RESTful APIs are often used to expose the functionality of a web service or a database over the Internet, allowing clients to interact with the service using the HTTP request-response model. RESTful APIs are widely used in web and mobile development and are essential for building modern applications.
What is HTTP?#
The Hypertext Transfer Protocol (HTTP) is a network protocol used for the transmission of data on the World Wide Web. HTTP allows for communication between clients (such as web browsers) and servers on the web. HTTP is based on a request-response model, where the client sends a request to the server, and the server responds with the requested resource or an error message if the request cannot be fulfilled.
For example, when looking for our class notes website:
Request: When you enter a URL into your web browser, the browser sends an HTTP request message to the server hosting the website. Thus, an HTTP request message is a question to a server written in a particular format that the server understands.
Response: Upon receiving the request, a server responds with an HTTP response message, which includes the website’s content and information about how to display it in the browser.
Requesting data from an application programming interface works similarly; we make an HTTP request to the server and get back an HTTP response object. However, in this case, the HTTP response object is not a webpage; instead, we get data, typically organized in some text format such as JavaScript Object Notation (JSON) that we can read in our program. Alternatively, we get an error message indicating that something went wrong with our request.
Let’s develop a function that makes a GET request from a dummy application programming interface shown in Example 12:
Example 12 (GET Request)
Develop a function that calls an application programming interface (API) to retrieve a list of employees.
Solution: The executable Julia script below makes an API call and transforms the JSON data returned from the server into a Julia dictionary. The makeapicallget(url::String)::Dict{String,Any} calls the server and transforms the data into the final format.
# load external packages
using HTTP
using JSON
function makeapicallget(url::String)::Dict{String,Any}
# ok, so we are going to make an HTTP GET call with the
# URL that was passed in -
response = HTTP.request("GET", url; status_exception = false)
# let's get the data contained in the response
# the data is contained in the body section of the response message
data = String(response.body);
# convert the JSON response body to a dictionary -
response_body_dictionary = JSON.parse(data)
# return -
return response_body_dictionary;
end
# We are going to use a "fake" API to show the steps of making an API call
# http://dummy.restapiexample.com
# setup the url string -
url = "https://dummy.restapiexample.com/api/v1/employees"

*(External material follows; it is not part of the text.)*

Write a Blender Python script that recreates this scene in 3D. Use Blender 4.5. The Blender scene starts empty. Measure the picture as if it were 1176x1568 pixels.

# make the API call - data gets returned as JSON,
# We then turn JSON into a Dict{String, Any} type
response_dictionary = makeapicallget(url);
To execute this program in Julia, save it to a file called myapiexample.jl and then use the include function from the Julia REPL to execute it:
include("myapiexample.jl")
Summary#
Working with data is a common task in any computational project. For example, loading data into a program, doing some calculations using that data, and then saving the results to a file (locally or in the cloud) describes most programs you will write in this course and likely in your future career. In this lecture, we introduced topics in data input and output to support these efforts:
File Input and Output (File I/O) operations allow you to read from and write to files on your computer’s filesystem. We explored reading and writing data in standard formats such as comma-separated value (CSV) files, JavaScript Object Notation (JSON) files, TOML files, and YAML files in the context of the Julia programming language.
Then we introduced Web services and APIs and considered how to make requests to web services and APIs and process the data returned from these requests. We also introduced the Hypertext Transfer Protocol (HTTP), the protocol to transfer data over the web.